Mais nous sommes arrivés à une ère palingenésique. L’éclectisme politique de M. Victor Cousin est comme non avenu. Les prophéties du dieu mort, il y a quelques années, après avoir essayé de hâter sa transfiguration par un coup de pistolet, commencent à se réaliser. Nous entrons dans une voie étrange et inconnue.
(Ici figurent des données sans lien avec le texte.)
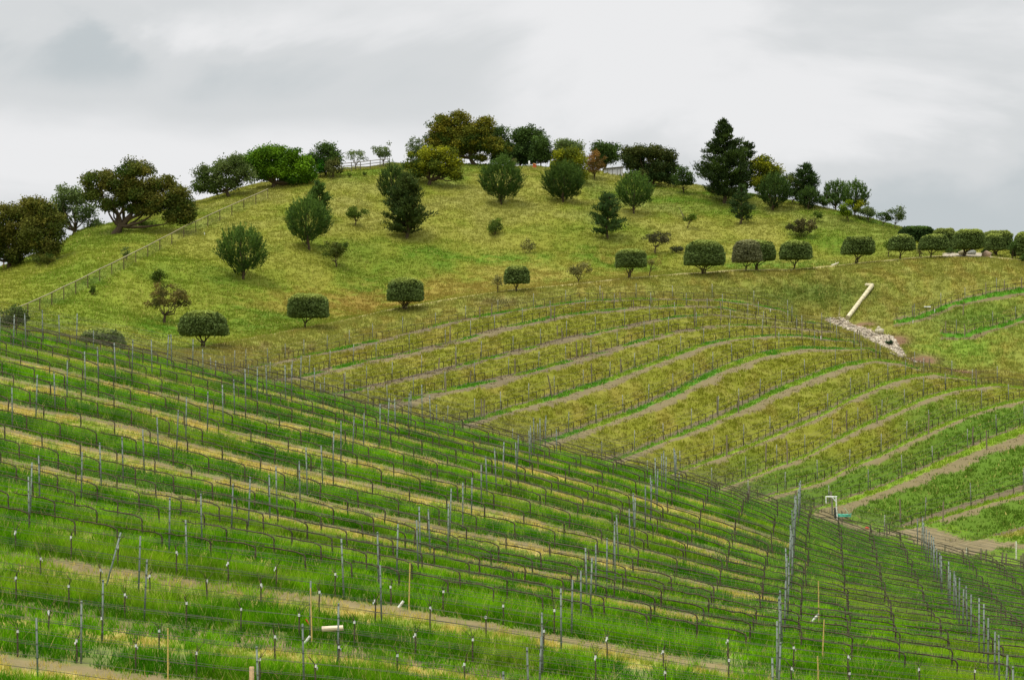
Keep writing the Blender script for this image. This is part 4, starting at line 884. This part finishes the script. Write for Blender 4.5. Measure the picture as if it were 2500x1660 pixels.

Voici que la grande et la moyenne propriété se saisissent souverainement de toutes les questions livrées jusqu’ici aux lettres, aux prolétaires et aux savans, gens de labeur et de rien.

Puisque les théories chimiques de Lavoisier et de Davy chancellent et menacent ruine, puisque Berzelius et Œrstedt menacent de détrôner la nomenclature, puisque M. George Cuvier et M. Geoffroy de Saint-Hilaire ne peuvent s’accorder, puisque Fresnel a battu en brèche le système de Newton, ne pourrait-on prier les chambres de résoudre ces questions ? Ne pourrait-on, en vertu des 500 francs qui donnent à ces messieurs le droit de trancher toutes les difficultés, les supplier d’apporter leurs lumières dans les ténèbres de la science ?


P. S. Le procès de M. Carrel a eu l’issue que nous avions annoncée, et qu’il était facile de prévoir d’après l’instruction de M. Corthier. Le rédacteur en chef du National a prononcé un discours d’une haute raison et d’une vive éloquence. Il a montré la force de la modération. MM. Barrot et Comte avaient une tâche facile, et qu’ils ont dignement remplie ; la décision négative du jury sur toutes les questions qui lui étaient soumises a été accueillie par d’unanimes applaudissemens. C’est une belle victoire et noblement gagnée.